Nada se ha hecho más sagrado que las fotos obsesivas que todo el mundo hace todo el rato de todo. Si uno va por la calle y alguien está en trance de sacar una de algo, ese alguien lo fulmina con la mirada o le chilla si uno sigue adelante y no se detiene hasta que el fotógrafo decida darle al botón (lo cual puede llevar medio minuto). Si entre él y su presa hay cinco metros, pretende que ese espacio se mantenga libre y despejado hasta que haya dado con el encuadre justo, que la circulación se paralice y nadie le estropee su “creación”. El problema es que hoy todo transeúnte anda con móvil-cámara en mano, y que fotografía cuanto se le ofrece, tenga o no interés, y como además no hay límite, todos tiran diez instantáneas de cada capricho, luego ya las borrarán. He visto a gentes retratando no ya a un músico callejero o a una estatua humana, no ya un edificio o un cartel, no ya a sus niños o amistades, sino una pared vacía o una baldosa como las demás. Uno se pregunta qué diablos les habrá llamado la atención de un suelo repugnante como los del centro de Madrid. Quizá los churretones de meadas (o vaya usted a saber de qué) que los jalonan, lo mismo en época de Manzano que de Gallardón que de Botella que de Carmena, alcaldes y alcaldesas sucísimos por igual. Caminar por mi ciudad siempre ha sido imposible: las aceras tomadas por bicis y motos, dueños de perros con largas correas, contenedores, pivotes, escombros, andamios, manteros, procesionarios, manifestantes, puestos de feria municipales, escenarios con altavoces, maratones, “perrotones”, ovejas, chiringuitos y terrazas invasoras, bloques de granito que figuran ser bancos, grupos de cuarenta turistas o más. Sólo faltaba añadir esta moda, por lo demás universal. ¿Para qué fotografían ustedes tanto, lo que ni siquiera ven con sus ojos, sólo a través de sus pantallas? ¿Miran alguna vez las fotos que han hecho? ¿Se las envían a sus conocidos sin más? ¿Para qué, para molestarlos? Detesto en particular las de platos, costumbre espantosamente extendida. “Mira lo que me voy a comer”, dicen. Al parecer nadie responde lo debido: “¿Y a mí qué?” La comida, eso además, en foto se ve siempre asquerosa. ¿Pueden no fotografiar algo? Por favor."

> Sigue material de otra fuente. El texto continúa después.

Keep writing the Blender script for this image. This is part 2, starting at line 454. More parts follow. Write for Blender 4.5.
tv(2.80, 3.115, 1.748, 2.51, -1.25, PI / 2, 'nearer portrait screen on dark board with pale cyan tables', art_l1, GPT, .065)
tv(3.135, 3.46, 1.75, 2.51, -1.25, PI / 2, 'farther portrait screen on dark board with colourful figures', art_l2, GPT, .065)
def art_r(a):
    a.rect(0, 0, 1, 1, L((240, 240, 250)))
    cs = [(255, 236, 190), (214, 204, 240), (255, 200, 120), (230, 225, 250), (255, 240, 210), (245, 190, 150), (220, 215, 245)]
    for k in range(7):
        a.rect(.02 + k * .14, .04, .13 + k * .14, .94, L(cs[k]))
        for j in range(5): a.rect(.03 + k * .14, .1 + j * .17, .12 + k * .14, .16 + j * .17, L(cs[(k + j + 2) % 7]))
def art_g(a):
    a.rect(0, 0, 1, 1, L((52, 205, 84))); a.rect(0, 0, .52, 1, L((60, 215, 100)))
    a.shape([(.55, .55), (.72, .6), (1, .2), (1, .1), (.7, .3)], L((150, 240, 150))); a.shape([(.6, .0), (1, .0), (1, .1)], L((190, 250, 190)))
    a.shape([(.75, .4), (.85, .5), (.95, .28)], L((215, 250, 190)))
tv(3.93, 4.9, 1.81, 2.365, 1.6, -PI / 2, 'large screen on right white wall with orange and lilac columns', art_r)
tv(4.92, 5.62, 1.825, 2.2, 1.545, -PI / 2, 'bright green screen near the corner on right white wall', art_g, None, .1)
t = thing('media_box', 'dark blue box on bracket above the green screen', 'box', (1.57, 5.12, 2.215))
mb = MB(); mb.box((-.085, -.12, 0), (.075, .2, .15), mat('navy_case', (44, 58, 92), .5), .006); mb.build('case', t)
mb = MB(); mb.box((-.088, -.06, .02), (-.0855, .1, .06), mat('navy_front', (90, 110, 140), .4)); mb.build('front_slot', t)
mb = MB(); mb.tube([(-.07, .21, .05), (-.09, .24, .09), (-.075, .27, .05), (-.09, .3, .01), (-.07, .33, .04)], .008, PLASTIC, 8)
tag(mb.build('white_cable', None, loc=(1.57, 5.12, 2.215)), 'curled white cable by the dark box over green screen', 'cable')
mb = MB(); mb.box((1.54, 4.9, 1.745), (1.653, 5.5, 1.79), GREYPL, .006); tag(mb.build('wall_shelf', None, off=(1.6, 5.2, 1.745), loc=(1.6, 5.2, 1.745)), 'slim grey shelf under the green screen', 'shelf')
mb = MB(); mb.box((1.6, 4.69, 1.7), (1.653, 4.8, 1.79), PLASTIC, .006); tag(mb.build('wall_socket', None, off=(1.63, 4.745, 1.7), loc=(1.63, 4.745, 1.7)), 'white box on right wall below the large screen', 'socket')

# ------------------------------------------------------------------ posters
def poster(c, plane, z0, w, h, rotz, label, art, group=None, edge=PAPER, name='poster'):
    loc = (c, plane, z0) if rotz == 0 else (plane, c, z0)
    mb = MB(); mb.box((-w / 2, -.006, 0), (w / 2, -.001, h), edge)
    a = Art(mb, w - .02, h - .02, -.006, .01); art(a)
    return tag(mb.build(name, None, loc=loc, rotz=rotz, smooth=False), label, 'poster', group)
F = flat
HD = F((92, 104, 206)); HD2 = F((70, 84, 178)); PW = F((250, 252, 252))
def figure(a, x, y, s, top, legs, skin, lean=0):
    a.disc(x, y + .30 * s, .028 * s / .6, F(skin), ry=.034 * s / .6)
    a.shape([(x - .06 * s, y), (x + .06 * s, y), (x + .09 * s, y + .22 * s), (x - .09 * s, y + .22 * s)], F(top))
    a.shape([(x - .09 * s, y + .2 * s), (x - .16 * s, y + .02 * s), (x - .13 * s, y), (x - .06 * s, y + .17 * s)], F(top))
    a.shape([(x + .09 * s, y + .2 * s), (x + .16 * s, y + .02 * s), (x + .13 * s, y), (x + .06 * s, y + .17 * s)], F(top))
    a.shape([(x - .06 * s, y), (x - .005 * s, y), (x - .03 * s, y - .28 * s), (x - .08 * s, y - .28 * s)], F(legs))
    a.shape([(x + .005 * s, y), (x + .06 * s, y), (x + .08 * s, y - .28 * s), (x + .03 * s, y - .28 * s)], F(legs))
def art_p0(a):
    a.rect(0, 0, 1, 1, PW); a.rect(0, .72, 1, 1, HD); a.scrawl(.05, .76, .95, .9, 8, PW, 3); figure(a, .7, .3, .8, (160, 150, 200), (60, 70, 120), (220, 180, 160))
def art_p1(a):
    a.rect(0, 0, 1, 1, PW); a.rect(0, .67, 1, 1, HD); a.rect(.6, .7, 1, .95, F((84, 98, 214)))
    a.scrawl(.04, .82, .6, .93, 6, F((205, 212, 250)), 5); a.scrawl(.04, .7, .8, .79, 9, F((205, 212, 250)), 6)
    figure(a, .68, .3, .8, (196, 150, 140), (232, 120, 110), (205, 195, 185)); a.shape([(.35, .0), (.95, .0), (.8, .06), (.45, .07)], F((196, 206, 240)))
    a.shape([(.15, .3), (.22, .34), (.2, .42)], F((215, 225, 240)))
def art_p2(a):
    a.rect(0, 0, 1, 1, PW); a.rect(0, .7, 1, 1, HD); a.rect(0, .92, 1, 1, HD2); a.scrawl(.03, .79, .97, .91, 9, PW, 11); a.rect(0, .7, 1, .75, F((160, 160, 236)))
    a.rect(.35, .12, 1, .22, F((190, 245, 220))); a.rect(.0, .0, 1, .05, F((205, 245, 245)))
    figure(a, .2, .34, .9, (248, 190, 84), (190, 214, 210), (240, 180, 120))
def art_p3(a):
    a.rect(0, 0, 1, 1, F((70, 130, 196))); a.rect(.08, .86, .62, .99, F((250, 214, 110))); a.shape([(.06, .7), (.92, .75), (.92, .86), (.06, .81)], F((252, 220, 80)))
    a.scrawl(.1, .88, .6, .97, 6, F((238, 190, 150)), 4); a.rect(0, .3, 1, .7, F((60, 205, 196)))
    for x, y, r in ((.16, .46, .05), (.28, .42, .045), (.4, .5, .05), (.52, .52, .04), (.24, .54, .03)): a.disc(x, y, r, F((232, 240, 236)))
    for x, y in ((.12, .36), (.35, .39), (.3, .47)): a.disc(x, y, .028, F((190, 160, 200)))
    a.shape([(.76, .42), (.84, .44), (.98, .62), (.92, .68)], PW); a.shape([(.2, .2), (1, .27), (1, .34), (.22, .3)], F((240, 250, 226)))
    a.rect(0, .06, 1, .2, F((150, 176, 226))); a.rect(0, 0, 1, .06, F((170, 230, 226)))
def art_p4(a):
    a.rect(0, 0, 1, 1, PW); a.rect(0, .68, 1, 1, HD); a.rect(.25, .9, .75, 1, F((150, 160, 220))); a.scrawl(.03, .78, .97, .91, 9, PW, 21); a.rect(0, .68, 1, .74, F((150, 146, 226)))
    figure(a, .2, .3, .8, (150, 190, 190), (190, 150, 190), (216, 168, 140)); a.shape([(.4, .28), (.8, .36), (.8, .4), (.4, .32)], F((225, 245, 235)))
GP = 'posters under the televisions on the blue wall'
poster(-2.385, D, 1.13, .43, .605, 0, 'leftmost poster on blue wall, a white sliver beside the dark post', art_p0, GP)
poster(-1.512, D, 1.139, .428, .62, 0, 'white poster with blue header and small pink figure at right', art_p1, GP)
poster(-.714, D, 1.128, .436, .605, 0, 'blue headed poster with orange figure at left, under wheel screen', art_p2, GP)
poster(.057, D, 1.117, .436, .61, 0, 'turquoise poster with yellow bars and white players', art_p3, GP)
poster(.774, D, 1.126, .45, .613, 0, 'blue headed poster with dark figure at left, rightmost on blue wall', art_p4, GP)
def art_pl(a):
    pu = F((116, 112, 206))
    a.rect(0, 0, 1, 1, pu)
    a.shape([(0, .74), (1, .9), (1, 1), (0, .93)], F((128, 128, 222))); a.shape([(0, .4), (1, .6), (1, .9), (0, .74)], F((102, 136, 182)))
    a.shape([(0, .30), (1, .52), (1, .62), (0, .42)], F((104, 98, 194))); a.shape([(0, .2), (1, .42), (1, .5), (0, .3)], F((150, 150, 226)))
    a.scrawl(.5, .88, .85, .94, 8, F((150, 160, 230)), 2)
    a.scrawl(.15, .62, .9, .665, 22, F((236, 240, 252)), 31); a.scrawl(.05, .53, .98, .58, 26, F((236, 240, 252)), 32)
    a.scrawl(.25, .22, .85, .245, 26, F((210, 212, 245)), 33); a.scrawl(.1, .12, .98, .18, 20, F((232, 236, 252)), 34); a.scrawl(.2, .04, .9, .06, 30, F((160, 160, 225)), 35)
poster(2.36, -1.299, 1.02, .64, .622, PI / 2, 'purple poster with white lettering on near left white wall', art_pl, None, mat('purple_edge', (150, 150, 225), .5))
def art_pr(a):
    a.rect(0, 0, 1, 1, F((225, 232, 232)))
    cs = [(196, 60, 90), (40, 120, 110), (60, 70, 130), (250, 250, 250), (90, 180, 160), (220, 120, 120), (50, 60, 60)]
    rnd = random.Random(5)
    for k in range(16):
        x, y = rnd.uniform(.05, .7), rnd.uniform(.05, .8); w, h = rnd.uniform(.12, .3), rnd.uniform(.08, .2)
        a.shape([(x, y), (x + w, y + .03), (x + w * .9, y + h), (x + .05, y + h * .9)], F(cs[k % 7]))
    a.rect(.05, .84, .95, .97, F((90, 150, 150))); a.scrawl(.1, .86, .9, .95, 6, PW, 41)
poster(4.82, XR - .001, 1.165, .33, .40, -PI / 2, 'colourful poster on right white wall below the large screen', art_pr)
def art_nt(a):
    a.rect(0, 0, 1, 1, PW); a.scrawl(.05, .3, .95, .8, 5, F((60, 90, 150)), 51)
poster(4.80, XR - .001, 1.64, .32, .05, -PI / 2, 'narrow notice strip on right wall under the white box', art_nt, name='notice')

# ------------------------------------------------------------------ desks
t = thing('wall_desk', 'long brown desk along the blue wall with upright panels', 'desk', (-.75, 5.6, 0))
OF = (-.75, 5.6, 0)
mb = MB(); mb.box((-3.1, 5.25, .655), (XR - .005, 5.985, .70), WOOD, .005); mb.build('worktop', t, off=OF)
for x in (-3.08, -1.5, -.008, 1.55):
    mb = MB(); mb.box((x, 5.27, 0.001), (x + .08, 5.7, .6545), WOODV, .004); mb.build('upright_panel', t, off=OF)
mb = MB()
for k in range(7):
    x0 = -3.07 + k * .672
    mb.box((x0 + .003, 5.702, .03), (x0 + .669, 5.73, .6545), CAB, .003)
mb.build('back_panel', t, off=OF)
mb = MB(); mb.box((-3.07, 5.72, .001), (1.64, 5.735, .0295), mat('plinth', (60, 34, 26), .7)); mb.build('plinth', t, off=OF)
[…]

http://elpais.com/elpais/2015/11/03/eps/1446555667_560848.html


En los últimos meses se ha podido escuchar una canción que hace referencia a la moda de los "selfies", que, quieran sus responsables o no, funciona tanto como glorificación de ese movimiento como crítica del mismo y del vacío que entraña.




Un lugar común al hablar de la juventud de hoy día es decir que están anestesiados por sus dispositivos móviles y hay muchos casos en los que eso sucede, cierto, pero también hay honrosas excepciones. Uno puede encontrarse en redes sociales a gente que apenas supera los 20 años y que cuando viaja a un sitio hace fotos del lugar y casi ni aparece su persona, desafiando a la moda del "selfie" y de sacar a pasear el careto en todo momento. Cuando yo era un adolescente se decía que los jóvenes solo estábamos preocupados por hacer botellón y jugar a la consola y yo no empecé a salir hasta los 18 años y los videojuegos ya los había dejado atrás, mientras dedicaba mi tiempo libre a leer literatura e historia. Y como yo estoy seguro de que habría más gente que dedicara su ocio a cosas que no fueran beber alcohol o jugar a la videoconsola y, en caso de hacerlo, quizá lo harían sabiendo cómo repartir los tiempos. El problema es que se suele tomar la parte por el todo y meter en el mismo saco a todo el mundo, que siempre es más fácil que andar distinguiendo los casos. Zopencos los ha habido siempre y los seguirá habiendo y nosotros también hemos sido zopencos en algún momento o lo estamos siendo. Lo bueno es que lleguemos un día y lo sepamos ver y nos demos cuenta de que fue un momento vital que teníamos que vivir y nos ayudó a aprender, una fase de capullo antes de ser mariposa.